Directions for this task: Reproduce exactly the lines below, from the first through the one containing "from mathutils import", and nothing more.

Dataset section:
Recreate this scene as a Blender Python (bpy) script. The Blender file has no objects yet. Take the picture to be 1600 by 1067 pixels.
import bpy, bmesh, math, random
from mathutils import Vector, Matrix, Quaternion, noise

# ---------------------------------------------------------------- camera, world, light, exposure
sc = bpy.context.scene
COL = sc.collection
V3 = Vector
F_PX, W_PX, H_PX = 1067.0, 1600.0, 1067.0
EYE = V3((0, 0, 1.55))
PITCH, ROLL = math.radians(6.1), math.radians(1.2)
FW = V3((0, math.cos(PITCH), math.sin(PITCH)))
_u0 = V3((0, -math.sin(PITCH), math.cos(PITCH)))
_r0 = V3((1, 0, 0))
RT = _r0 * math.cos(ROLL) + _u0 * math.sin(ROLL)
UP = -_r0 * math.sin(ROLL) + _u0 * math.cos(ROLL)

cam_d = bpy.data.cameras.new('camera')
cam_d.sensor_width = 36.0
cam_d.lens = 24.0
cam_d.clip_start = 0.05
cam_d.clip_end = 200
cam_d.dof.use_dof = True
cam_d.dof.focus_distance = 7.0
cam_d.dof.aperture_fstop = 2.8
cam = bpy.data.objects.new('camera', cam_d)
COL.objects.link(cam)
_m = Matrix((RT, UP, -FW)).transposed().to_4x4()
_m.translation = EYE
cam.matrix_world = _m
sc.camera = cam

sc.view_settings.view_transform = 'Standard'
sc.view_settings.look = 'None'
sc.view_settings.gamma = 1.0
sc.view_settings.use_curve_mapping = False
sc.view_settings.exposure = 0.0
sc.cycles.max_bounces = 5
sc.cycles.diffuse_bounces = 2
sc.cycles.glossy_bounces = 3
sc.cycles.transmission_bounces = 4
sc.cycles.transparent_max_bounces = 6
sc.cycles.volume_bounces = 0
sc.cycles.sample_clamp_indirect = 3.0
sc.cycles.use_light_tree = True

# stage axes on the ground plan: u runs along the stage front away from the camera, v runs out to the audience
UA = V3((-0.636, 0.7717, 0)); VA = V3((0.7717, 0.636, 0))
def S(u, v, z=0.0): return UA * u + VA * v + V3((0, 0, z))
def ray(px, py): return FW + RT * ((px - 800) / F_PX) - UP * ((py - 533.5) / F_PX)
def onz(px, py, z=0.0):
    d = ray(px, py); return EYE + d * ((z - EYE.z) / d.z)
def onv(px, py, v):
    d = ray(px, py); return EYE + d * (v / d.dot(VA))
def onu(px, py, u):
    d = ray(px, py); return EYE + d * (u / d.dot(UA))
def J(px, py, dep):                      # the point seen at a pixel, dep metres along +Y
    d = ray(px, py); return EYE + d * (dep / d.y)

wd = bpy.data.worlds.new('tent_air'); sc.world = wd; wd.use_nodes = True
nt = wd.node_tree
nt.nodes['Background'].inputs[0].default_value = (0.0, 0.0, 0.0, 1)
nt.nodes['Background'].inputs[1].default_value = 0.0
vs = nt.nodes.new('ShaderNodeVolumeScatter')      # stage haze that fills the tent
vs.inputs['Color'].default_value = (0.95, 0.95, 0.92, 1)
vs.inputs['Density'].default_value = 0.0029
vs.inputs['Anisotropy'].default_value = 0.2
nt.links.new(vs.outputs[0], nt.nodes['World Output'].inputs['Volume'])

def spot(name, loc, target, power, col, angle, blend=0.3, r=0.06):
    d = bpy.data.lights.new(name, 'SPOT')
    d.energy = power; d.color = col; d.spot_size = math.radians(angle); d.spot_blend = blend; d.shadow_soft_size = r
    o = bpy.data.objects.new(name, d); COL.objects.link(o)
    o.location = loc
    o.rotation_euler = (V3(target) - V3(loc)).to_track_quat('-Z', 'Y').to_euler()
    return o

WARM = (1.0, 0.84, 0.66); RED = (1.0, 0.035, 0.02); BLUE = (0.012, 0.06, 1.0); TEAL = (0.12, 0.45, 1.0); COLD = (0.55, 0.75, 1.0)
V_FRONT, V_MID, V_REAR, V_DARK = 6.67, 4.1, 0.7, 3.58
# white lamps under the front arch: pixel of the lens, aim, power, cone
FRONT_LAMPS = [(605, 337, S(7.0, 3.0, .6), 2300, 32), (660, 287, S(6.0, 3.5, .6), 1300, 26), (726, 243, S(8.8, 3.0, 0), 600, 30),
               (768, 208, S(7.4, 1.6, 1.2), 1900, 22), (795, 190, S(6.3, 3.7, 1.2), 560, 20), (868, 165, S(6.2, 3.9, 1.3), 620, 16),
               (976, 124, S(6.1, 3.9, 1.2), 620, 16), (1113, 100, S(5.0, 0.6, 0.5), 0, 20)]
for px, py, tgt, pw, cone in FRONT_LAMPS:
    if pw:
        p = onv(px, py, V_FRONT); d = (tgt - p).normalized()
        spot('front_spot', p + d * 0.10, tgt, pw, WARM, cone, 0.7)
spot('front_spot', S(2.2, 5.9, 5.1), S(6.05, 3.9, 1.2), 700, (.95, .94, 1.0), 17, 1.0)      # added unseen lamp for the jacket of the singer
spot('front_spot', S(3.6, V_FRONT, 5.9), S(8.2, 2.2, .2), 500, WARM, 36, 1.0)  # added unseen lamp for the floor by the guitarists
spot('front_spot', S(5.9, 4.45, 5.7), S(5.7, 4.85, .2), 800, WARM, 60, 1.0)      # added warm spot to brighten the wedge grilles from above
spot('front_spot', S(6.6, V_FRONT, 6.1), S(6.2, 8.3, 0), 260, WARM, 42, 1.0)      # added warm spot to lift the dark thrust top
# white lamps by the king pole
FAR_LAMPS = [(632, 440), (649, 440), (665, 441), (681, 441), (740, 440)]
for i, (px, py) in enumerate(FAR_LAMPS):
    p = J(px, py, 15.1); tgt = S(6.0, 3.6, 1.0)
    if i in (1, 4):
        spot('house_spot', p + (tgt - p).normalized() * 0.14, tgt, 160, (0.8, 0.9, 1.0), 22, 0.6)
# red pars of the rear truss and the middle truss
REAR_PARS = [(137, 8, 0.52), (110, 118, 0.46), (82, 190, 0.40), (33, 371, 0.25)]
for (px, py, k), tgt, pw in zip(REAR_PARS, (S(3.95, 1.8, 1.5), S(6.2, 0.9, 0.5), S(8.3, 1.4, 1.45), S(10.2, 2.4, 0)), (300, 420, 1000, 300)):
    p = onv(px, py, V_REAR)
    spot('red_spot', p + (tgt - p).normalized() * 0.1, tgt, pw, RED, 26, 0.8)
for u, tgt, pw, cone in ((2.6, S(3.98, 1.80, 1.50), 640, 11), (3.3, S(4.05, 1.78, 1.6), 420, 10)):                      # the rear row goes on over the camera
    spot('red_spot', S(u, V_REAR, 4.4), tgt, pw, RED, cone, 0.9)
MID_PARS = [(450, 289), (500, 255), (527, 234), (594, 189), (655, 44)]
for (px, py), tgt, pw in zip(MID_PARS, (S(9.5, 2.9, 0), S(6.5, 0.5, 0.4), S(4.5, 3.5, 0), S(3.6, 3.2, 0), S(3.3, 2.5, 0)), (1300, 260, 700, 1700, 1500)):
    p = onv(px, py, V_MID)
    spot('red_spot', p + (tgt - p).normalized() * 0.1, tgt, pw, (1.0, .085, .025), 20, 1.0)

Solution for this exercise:
Recreate this scene as a Blender Python (bpy) script. The Blender file has no objects yet. Take the picture to be 1600 by 1067 pixels.
import bpy, bmesh, math, random
from mathutils import Vector, Matrix, Quaternion, noise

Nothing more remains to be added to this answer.